There was bound to be euphoria as the course of the Iraq war became clear and as the speed of its conclusion became apparent. But as Iraq has gradually disappeared from the front pages, it has been replaced by renewed concerns about the global and UK economies.

Tony Dolphin, director of global economics and strategy at the soon-to-be-demerged Henderson Global Investors, stepped forward this week with the gloomy but unarguable view that all the major trading zones – the US, Japan, Europe and the UK – needs a weaker currency to stimulate their economies. But currencies are a zero-sum game: if one goes up, another has to come down, certainly in the big league. They can't all fall together; or, as Mr Dolphin put it so succinctly, "this is a conundrum with no solution."

As far as the UK is concerned, Mr Dolphin predicts soggy growth and low inflation next year, with consumers resilient but fading. Manufacturing would be the traditional sector to take up the running, with lots of orders, stockbuilding and investment.

Trouble is, manufacturing is a relatively small part of the British economy these days, and there is only so much anyone can do to export services such as tourism, insurance or financial trading. The bulk of the service sector, from hairdressing to Chinese takeaways, is firmly rooted in consumer spending, which is fading. The outlook is choppy at best.

All of which encourages me to stand by my previous prediction, that the FTSE 100 will fall below 3000 before the bull can start running in earnest. But that is not a reason for staying out of the market, because no one can predict exactly when the bottom will be reached. So I am still buying equities on a monthly basis, taking advantage of the falls to lock in low buying prices.

* The pension debate moved on to a significant new stage this week. Instead of companies ditching their final-salary schemes in favour of defined contributions, we had the sight of a large company telling its employees that they would have to work until they were 65 rather than 60 before they could collect their pension.

I believe that the decision by Axa, the French-owned life insurer, will be only the first. Now that the wall has been breached, many more will follow Axa, despite howls of anguish from trades unions.
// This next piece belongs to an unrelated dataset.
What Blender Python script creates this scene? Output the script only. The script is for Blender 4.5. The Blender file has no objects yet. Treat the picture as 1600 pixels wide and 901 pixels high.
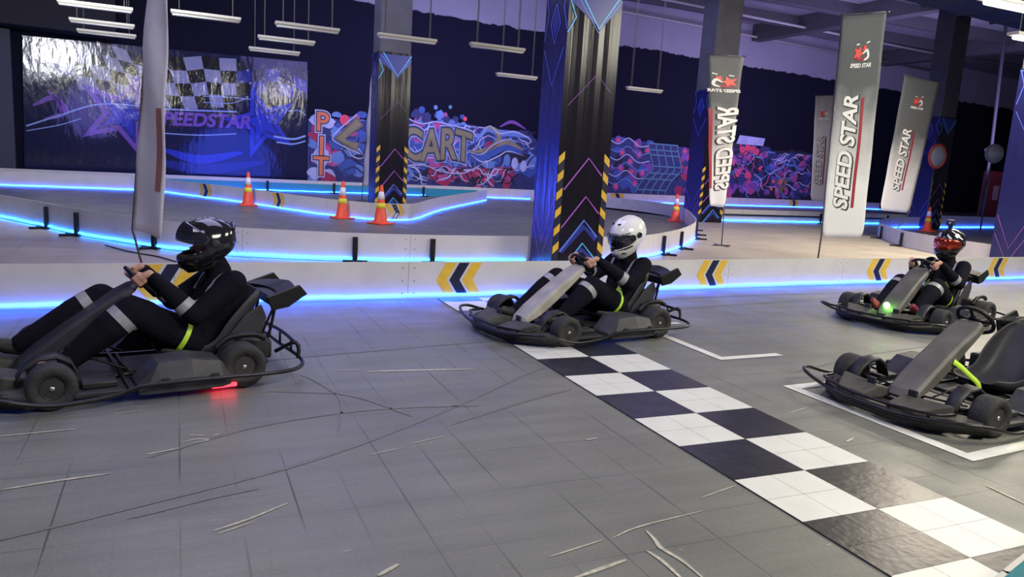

I do not think that either development – defined-contribution schemes or later retirement ages – are in themselves bad. Indeed, when stock markets revive I am sure that employees will do better out of defined contribution than they have out of final salary, which only ever benefited those few who stuck with one employer for their entire working lives.

And later retirement ages are simply an inevitable reflection of the fact that we are living longer. The idea of ending our lives in a 20-year holiday, without having saved any more to pay for it, was always a fallacy that employers and government had to bring to an end.

Now that a company has bitten the bullet, perhaps even the government will address the problem of raising the state pension age to 70. It has to happen: it's only a question of when.